The al-Mahdi Army has been accused of the widespread killing of Sunni civilians as well as numerous attacks on US and British forces. In April the Pentagon labelled it the biggest threat to stability in Iraq. On Tuesday its gunmen fought a running battle with police allied to the rival Badr Brigade in the Shia city of Kerbala, killing 52 people and forcing hundreds of thousands of pilgrims to abandon an important religious festival.
But US and Iraqi officials were unsure that the announcement would lead to a reduction in violence. Some experts believe that Moqtada simply wants to distance himself from what happened in Karbala, and his authority is no longer absolute.
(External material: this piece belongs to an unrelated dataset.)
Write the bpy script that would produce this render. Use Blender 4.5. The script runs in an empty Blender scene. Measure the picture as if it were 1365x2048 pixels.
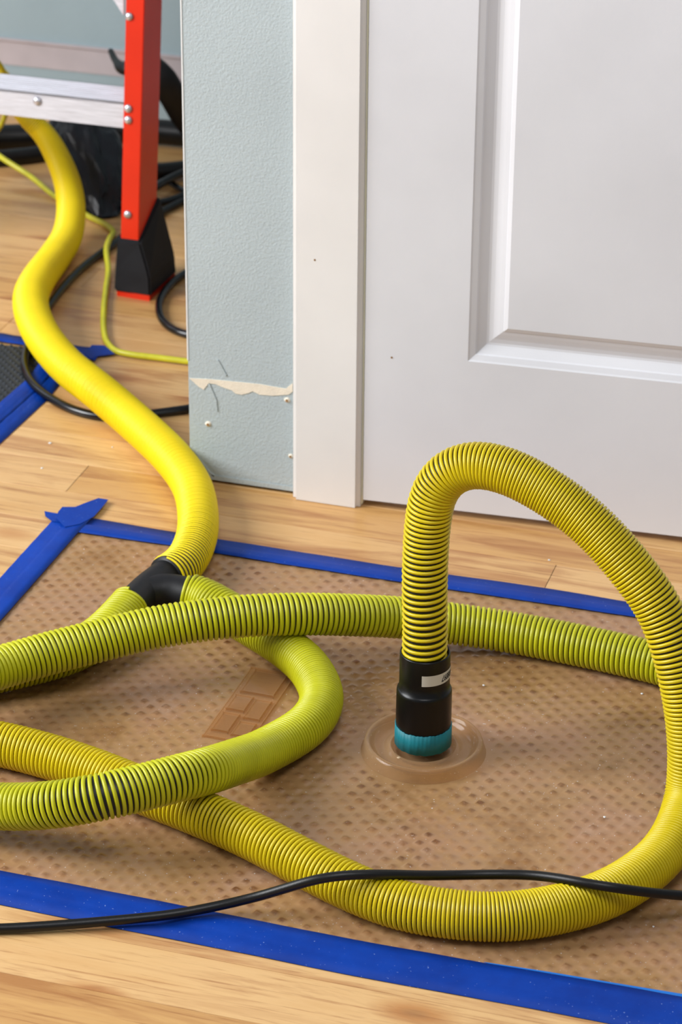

The al-Mahdi Army is said to have splintered in recent months, with breakaway factions backed by Iran being blamed for some of the worst violence. Abu Dera is believed to lead one of those.
He is an elusive figure who is spoken of with awe in the Shia slums of Sadr City, where he was raised.
After the US invasion of 2003 he is thought to have been a leading member of the al-Mahdi Army and to have led attacks on American troops. And when Sunni extremists bombed the Shia shrine in Samarra in 2006 he is said to have led the Shia death squads that killed thousands of innocent Sunnis in revenge. Locals say the Iraqi police allowed him free passage.
Stories of his barbarity are legion. A profile published by the Jamestown Foundation reports that he once commandeered several ambulances, drove them into a Sunni neighbourhood and announced on loudspeakers that Shias were slaughtering Sunnis. The young Sunnis who rushed to help were killed.
He allegedly offers his victims the choice of being executed through suffocation, shooting or being smashed to death with cinder blocks. There is a video recording of a man believed to be Abu Dera kidnapping Saddam Hussein’s lawyer Khamis al-Obeidi, parading him through the streets of Sadr City, and then shooting him three times in the head.
Abu Dera, whose real name is Ismail al-Zerjawi, is thought to be in his late thirties, married with two sons. His daring raids into Sunni communities have made him a hero to many poor young Shias. To others he is known as the “Shiite Zarqawi” – a reference to Abu Musab al-Zarqawi, the former leader in al-Qaeda in Iraq who exhorted Sunnis to kill Shias.